Tuesday, 8 July 2014

Social policy and public finance: Are possibilities for health equity shrinking?

Posted by Ted Schrecker, Professor of Global Health Policy, Durham University


With the publication of Thomas Piketty’s massive book Capital in the Twenty-First Century, the acceleration of economic inequality has belatedly begun to receive the attention it deserves. His is, in fact, just one of several indispensable recent treatments of the topic. Another, which has received less publicity, is Hard Times: The Divisive Toll of the Economic Slump, by Guardian editorial writer Tom Clark and sociologist Anthony Heath – a meticulously researched treatment of how the recession has affected the United States and the United Kingdom. Readers too impatient to read Capital’s elegantly written 655 pages can find a highly condensed summary of much of Piketty’s work in the 23 May 2014 issue of Science. The summary is especially valuable for a conclusion that comes through more emphatically than it does in the book: ‘Inequality does not follow a deterministic process. …. There are powerful forces pushing alternately in the direction of rising or shrinking inequality. Which one dominates depends on the institutions and policies that societies choose to adopt’.
This is not new to those of us concerned with the social determinants of health; consider the WHO Commission on the topic and its focus on ‘the inequitable distribution of power, money, and resources’. Against this background, what are we to think of a new report on The Condition of Britain from the Institute for Public Policy Research? Since it was released in the same week as initial findings from the Project on Social Exclusion indicating that the proportion of British households living with multiple forms of material deprivation has doubled in the past three decades, one might have expected recommendations for a frontal assault on the elements of economic inequality that are most destructive of health to be the centrepiece of the IPPR report.
Not so. Instead, we get prescriptions for a ‘richer version of equality [that] is more complex than one focused purely on the distribution of material resources’ (p. 16) and the priceless statement that: ‘Like many other countries, Britain has experienced an unwinding of the postwar compression of market inequalities, and its tax and benefit system has had to work increasingly hard to reduce disparities in wealth and income. Fiscal constraints will limit the scope for post-tax redistribution in the years ahead, while tendencies towards greater wealth inequality may intensify (Piketty, 2014)’. This goes on for almost three hundred pages.

Crisis, what crisis?
In a jurisdiction that taxes huge incomes and accumulations of wealth as lightly as the United Kingdom, talk of fiscal constraints and the limited scope for post-tax redistribution is, to put it politely, nonsense. I prefer a stronger term, but Fuse probably doesn’t. The imperative of eliminating the deficit cannot be ignored, but as George Monbiot recently pointed out, on the revenue side the options include financial transactions taxes, wealth taxes and ‘a progressively banded council tax’. The most straightforward option is a return to much higher marginal tax rates on the personal incomes of the ultra-wealthy, which were the norm in many countries until quite recently. Thomas Piketty and his long-time collaborator Emmanuel Saez have themselves suggested this. (All these observations are also relevant to the proliferation of nonsense about the crisis of financial sustainability supposedly facing the NHS, now being regurgitated even by people who should know better.) On the expenditure side, massive welfare programmes for the propertied and the arms traders like HS2 and Trident replacement could be rethought.  
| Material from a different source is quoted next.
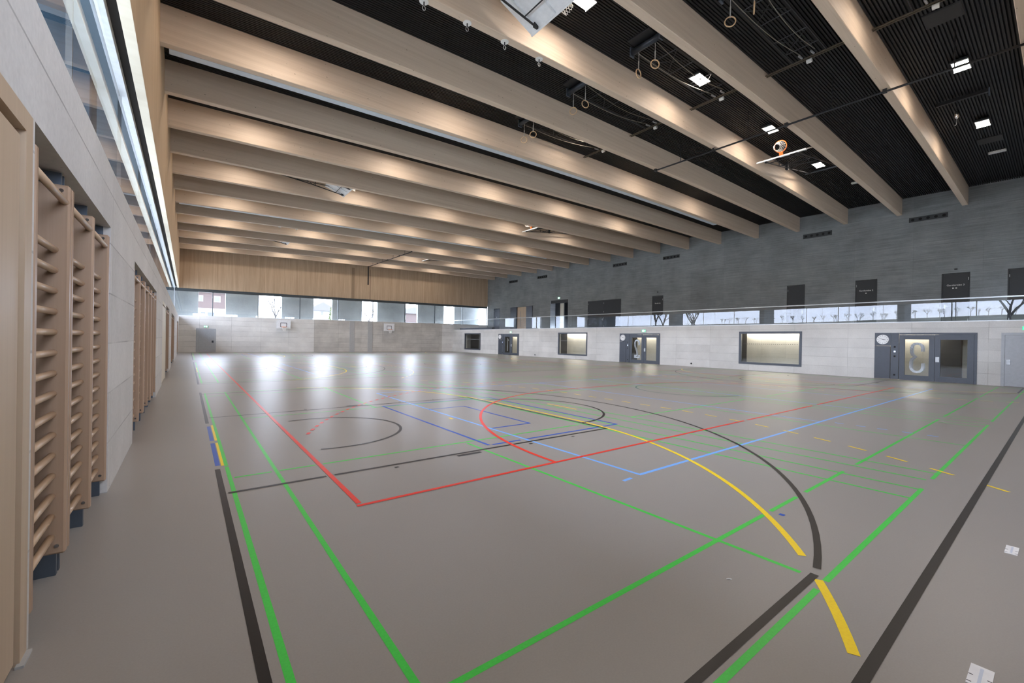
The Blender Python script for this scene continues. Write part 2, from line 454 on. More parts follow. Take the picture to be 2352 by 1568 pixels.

None of this would matter much – the IPPR report could be dismissed as an uninformed and unfortunate reprise of the discredited Third Way – except that the report apparently will shape much of the Labour Party’s agenda for 2015, and if elected thereafter. In other words, it represents the current limit of permissible official discourse, what one might call the frontier of political possibility for reducing inequality, and the message is clear: too bad, it can’t be done.

A week is a long time in politics, and the location of the frontier could change – not least in response to spirited advocacy for considering public finance and its equity implications as a public health issue. In the absence of such change, Johan Mackenbach’s gloomy 2010 conclusion that ‘reducing health inequalities is currently beyond our means’ will turn out to have been spot-on. We must be very clear, in private and in public, about the implications: the best that can be hoped for is a reduction in the pace at which health inequalities are growing, and even that is uncertain. Harsh words, but the times demand them. To quote Bob Dylan, ‘let us not talk falsely now, because the hour is getting late’.

All views expressed are exclusively those of the author.